# start of DATASET SECTION
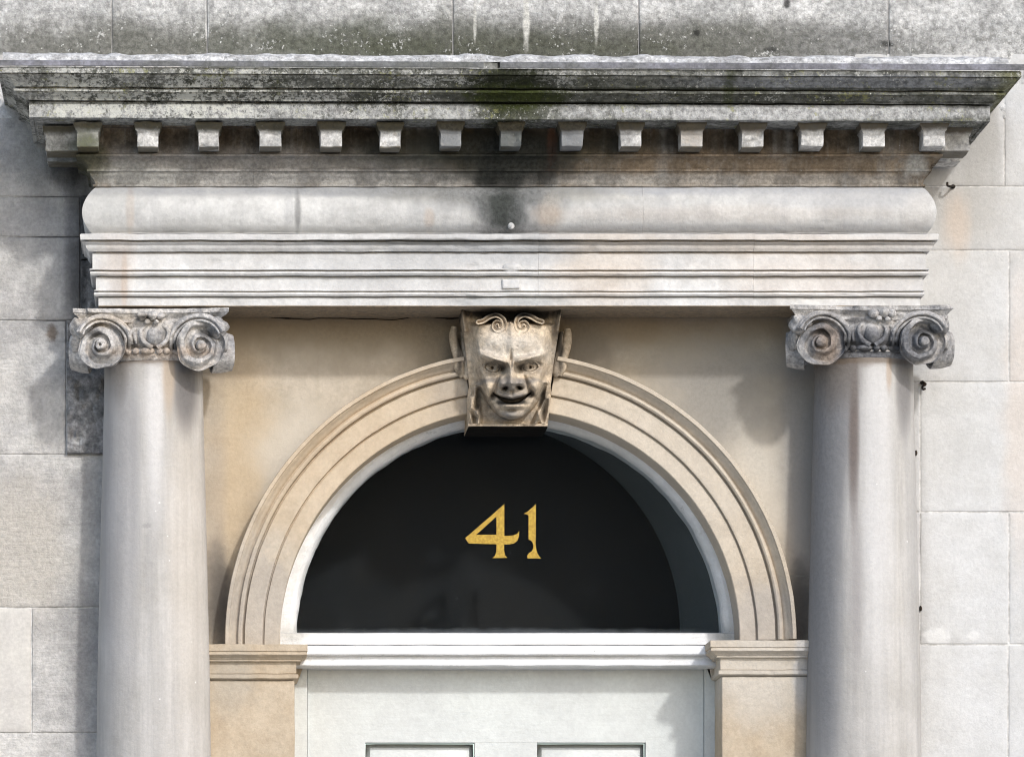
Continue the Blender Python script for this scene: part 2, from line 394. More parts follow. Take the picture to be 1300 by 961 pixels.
M['frieze'] = stone('white_frieze_stone', (.61, .605, .585), (.50, .495, .48), .012, lvar=.65, grain=.08, cloud=1.2, bump=.4, streak=.35, streak_col=(.38, .38, .385),
    stains_shade=[((.36, .37, .40), .7, 640, 240, 600, 7, .6, .02, .9, (1, 1, 1), 115), ((.2, .21, .21), .6, 560, 242, 170, 9, .6, .02, .9, (1, 1, 1), 115),  # blue-grey along the top edge paints the soft shadow falling there
            ((.40, .36, .26), .3, 640, 246, 130, 12, .6, .03, .8, (1, 1, 1), 115), (RUST, .35, 695, 275, 18, 17, .5, .04, .7, (1, 1, 1), 115), (RUST, .25, 545, 280, 6, 14, .5, .06, .7, (1, 1, 1), 115), (RUST, .3, 165, 265, 5, 30, .5, .06, .7, SV, 115),
            ((.4, .4, .385), .5, 140, 262, 34, 24, .5, .03, .7, (1, 1, 1), 115), ((.27, .28, .29), .55, 640, 292, 140, 6, .6, .03, .9, (1, 1, 1), 110), ((.42, .41, .40), .55, 1020, 290, 260, 7, .6, .02, .9, (1, 1, 1), 110),
            (RUST, .12, 920, 272, 230, 10, .6, .02, .8, (1, 1, 1), 115), ((.42, .42, .43), .5, 1060, 250, 120, 12, .6, .02, .8, (1, 1, 1), 115), ((.45, .42, .39), .4, 1165, 270, 20, 22, .5, .05, .7, (1, 1, 1), 115), (SOOT_SHADE, .5, 378, 270, 4, 30, .5, .05, .6, SV, 115)],
    late=[((.20, .205, .205), .75, 630, 246, 100, 18, .7, .03, 1.0, (1, 1, .5), 118), ((.14, .145, .145), .95, 643, 264, 36, 46, .6, .05, .8, (1, 1, .5), 118), ((.04, .045, .04), .85, 638, 256, 20, 50, .8, .06, 1.0, (1, 1, .4), 118), ((.40, .36, .31), .5, 700, 272, 14, 22, .6, .05, .9, (1, 1, .6), 118), ((.34, .34, .34), .5, 300, 243, 300, 6, .7, .02, 1.0, (1, 1, 1), 115), ((.33, .33, .335), .55, 930, 292, 330, 5, .7, .02, 1.0, (1, 1, 1), 110), ((.36, .36, .355), .5, 300, 292, 260, 4, .7, .02, 1.0, (1, 1, 1), 110)],
    specks=[((.7, .7, .69), .13, .2, .85, (645, 258, 40, 46, .5, .03, .5, (1, 1, 1), 2, 115))])
M['architrave'] = stone('white_architrave_stone', (.655, .65, .635), (.555, .545, .53), .014, grain=.08, cloud=1.2, bump=.4, streak=.15, streak_col=(.5, .48, .45),
    stains_shade=[(RUST, .2, 150, 335, 20, 40, .6, .04, .8, SV, 105), (RUST, .25, 158, 360, 4, 34, .5, .05, .6, SV, 105), ((.58, .47, .36), .4, 760, 330, 60, 60, .6, .02, .8, (1, 1, 1), 105),
            ((.60, .49, .38), .35, 980, 310, 190, 12, .6, .02, .8, (1, 1, 1), 110), ((.58, .48, .39), .3, 1010, 350, 110, 26, .6, .02, .8, (1, 1, 1), 105), ((.4, .41, .42), .6, 620, 318, 110, 16, .6, .02, .9, (1, 1, 1), 110),
            ((.36, .37, .37), .6, 640, 384, 80, 6, .6, .04, .8, (1, 1, 1), 100), ((.43, .43, .43), .5, 470, 340, 100, 26, .6, .02, .9, (1, 1, 1), 105), ((.10, .10, .09), .65, 560, 308, 190, 3.2, .5, .03, .9, (1, 1, 1), 112), ((.5, .47, .44), .4, 1140, 345, 40, 40, .6, .03, .7, (1, 1, 1), 105),
            ((.22, .2, .18), .4, 900, 310, 260, 2.6, .5, .03, .9, (1, 1, 1), 112)],
    specks=[], late=[((.27, .20, .12), .85, 650, 389, 2000, 1.0, .3, .05, 0, (1, 1, 1), 100)])
CAPS = [((.16, .165, .18), .9, 1106, 430, 95, 40, .6, .03, .9, (1, 1, 1), 120), ((.33, .33, .345), .55, 290, 425, 30, 30, .6, .05, .8, (1, 1, 1), 110), ((.46, .33, .22), .5, 205, 448, 60, 8, .6, .05, .9, (1, 1, 1), 100),
        ((.46, .33, .22), .4, 1050, 440, 14, 30, .6, .05, .9, (1, 1, 1), 110), ((.6, .58, .56), .8, 1130, 402, 60, 12, .6, .05, .9, (1, 1, 1), 130), ((.5, .4, .28), .4, 150, 405, 50, 8, .6, .05, .9, (1, 1, 1), 120)]
M['capital'] = stone('carved_capital_stone', (.63, .60, .565), (.36, .355, .355), .05, .4, .68, grain=.35, bump=1.2, stains_shade=CAPS,
    late=[(BLACK, .65, u_, v_, ru_, rv_, .5, .08, .7, (1, 1, 1), 110) for u_, v_, ru_, rv_ in ((166, 436, 7, 6), (224, 437, 7, 6), (262, 424, 10, 7), (120, 424, 9, 4), (184, 404, 10, 3), (1079, 438, 9, 7), (1136, 439, 9, 7), (1170, 420, 16, 7), (1050, 422, 12, 5), (1090, 406, 14, 4), (1106, 444, 30, 3))])  # black between volutes and round the egg: shade of the gaps, painted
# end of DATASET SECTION
AIM OF THE EXERCISE ▸ Every line above should be repeated exactly; pictures stay out of the copy.

TASK SOLUTION ▸
Continue the Blender Python script for this scene: part 2, from line 394. More parts follow. Take the picture to be 1300 by 961 pixels.
M['frieze'] = stone('white_frieze_stone', (.61, .605, .585), (.50, .495, .48), .012, lvar=.65, grain=.08, cloud=1.2, bump=.4, streak=.35, streak_col=(.38, .38, .385),
    stains_shade=[((.36, .37, .40), .7, 640, 240, 600, 7, .6, .02, .9, (1, 1, 1), 115), ((.2, .21, .21), .6, 560, 242, 170, 9, .6, .02, .9, (1, 1, 1), 115),  # blue-grey along the top edge paints the soft shadow falling there
            ((.40, .36, .26), .3, 640, 246, 130, 12, .6, .03, .8, (1, 1, 1), 115), (RUST, .35, 695, 275, 18, 17, .5, .04, .7, (1, 1, 1), 115), (RUST, .25, 545, 280, 6, 14, .5, .06, .7, (1, 1, 1), 115), (RUST, .3, 165, 265, 5, 30, .5, .06, .7, SV, 115),
            ((.4, .4, .385), .5, 140, 262, 34, 24, .5, .03, .7, (1, 1, 1), 115), ((.27, .28, .29), .55, 640, 292, 140, 6, .6, .03, .9, (1, 1, 1), 110), ((.42, .41, .40), .55, 1020, 290, 260, 7, .6, .02, .9, (1, 1, 1), 110),
            (RUST, .12, 920, 272, 230, 10, .6, .02, .8, (1, 1, 1), 115), ((.42, .42, .43), .5, 1060, 250, 120, 12, .6, .02, .8, (1, 1, 1), 115), ((.45, .42, .39), .4, 1165, 270, 20, 22, .5, .05, .7, (1, 1, 1), 115), (SOOT_SHADE, .5, 378, 270, 4, 30, .5, .05, .6, SV, 115)],
    late=[((.20, .205, .205), .75, 630, 246, 100, 18, .7, .03, 1.0, (1, 1, .5), 118), ((.14, .145, .145), .95, 643, 264, 36, 46, .6, .05, .8, (1, 1, .5), 118), ((.04, .045, .04), .85, 638, 256, 20, 50, .8, .06, 1.0, (1, 1, .4), 118), ((.40, .36, .31), .5, 700, 272, 14, 22, .6, .05, .9, (1, 1, .6), 118), ((.34, .34, .34), .5, 300, 243, 300, 6, .7, .02, 1.0, (1, 1, 1), 115), ((.33, .33, .335), .55, 930, 292, 330, 5, .7, .02, 1.0, (1, 1, 1), 110), ((.36, .36, .355), .5, 300, 292, 260, 4, .7, .02, 1.0, (1, 1, 1), 110)],
    specks=[((.7, .7, .69), .13, .2, .85, (645, 258, 40, 46, .5, .03, .5, (1, 1, 1), 2, 115))])
M['architrave'] = stone('white_architrave_stone', (.655, .65, .635), (.555, .545, .53), .014, grain=.08, cloud=1.2, bump=.4, streak=.15, streak_col=(.5, .48, .45),
    stains_shade=[(RUST, .2, 150, 335, 20, 40, .6, .04, .8, SV, 105), (RUST, .25, 158, 360, 4, 34, .5, .05, .6, SV, 105), ((.58, .47, .36), .4, 760, 330, 60, 60, .6, .02, .8, (1, 1, 1), 105),
            ((.60, .49, .38), .35, 980, 310, 190, 12, .6, .02, .8, (1, 1, 1), 110), ((.58, .48, .39), .3, 1010, 350, 110, 26, .6, .02, .8, (1, 1, 1), 105), ((.4, .41, .42), .6, 620, 318, 110, 16, .6, .02, .9, (1, 1, 1), 110),
            ((.36, .37, .37), .6, 640, 384, 80, 6, .6, .04, .8, (1, 1, 1), 100), ((.43, .43, .43), .5, 470, 340, 100, 26, .6, .02, .9, (1, 1, 1), 105), ((.10, .10, .09), .65, 560, 308, 190, 3.2, .5, .03, .9, (1, 1, 1), 112), ((.5, .47, .44), .4, 1140, 345, 40, 40, .6, .03, .7, (1, 1, 1), 105),
            ((.22, .2, .18), .4, 900, 310, 260, 2.6, .5, .03, .9, (1, 1, 1), 112)],
    specks=[], late=[((.27, .20, .12), .85, 650, 389, 2000, 1.0, .3, .05, 0, (1, 1, 1), 100)])
CAPS = [((.16, .165, .18), .9, 1106, 430, 95, 40, .6, .03, .9, (1, 1, 1), 120), ((.33, .33, .345), .55, 290, 425, 30, 30, .6, .05, .8, (1, 1, 1), 110), ((.46, .33, .22), .5, 205, 448, 60, 8, .6, .05, .9, (1, 1, 1), 100),
        ((.46, .33, .22), .4, 1050, 440, 14, 30, .6, .05, .9, (1, 1, 1), 110), ((.6, .58, .56), .8, 1130, 402, 60, 12, .6, .05, .9, (1, 1, 1), 130), ((.5, .4, .28), .4, 150, 405, 50, 8, .6, .05, .9, (1, 1, 1), 120)]
M['capital'] = stone('carved_capital_stone', (.63, .60, .565), (.36, .355, .355), .05, .4, .68, grain=.35, bump=1.2, stains_shade=CAPS,
    late=[(BLACK, .65, u_, v_, ru_, rv_, .5, .08, .7, (1, 1, 1), 110) for u_, v_, ru_, rv_ in ((166, 436, 7, 6), (224, 437, 7, 6), (262, 424, 10, 7), (120, 424, 9, 4), (184, 404, 10, 3), (1079, 438, 9, 7), (1136, 439, 9, 7), (1170, 420, 16, 7), (1050, 422, 12, 5), (1090, 406, 14, 4), (1106, 444, 30, 3))])  # black between volutes and round the egg: shade of the gaps, painted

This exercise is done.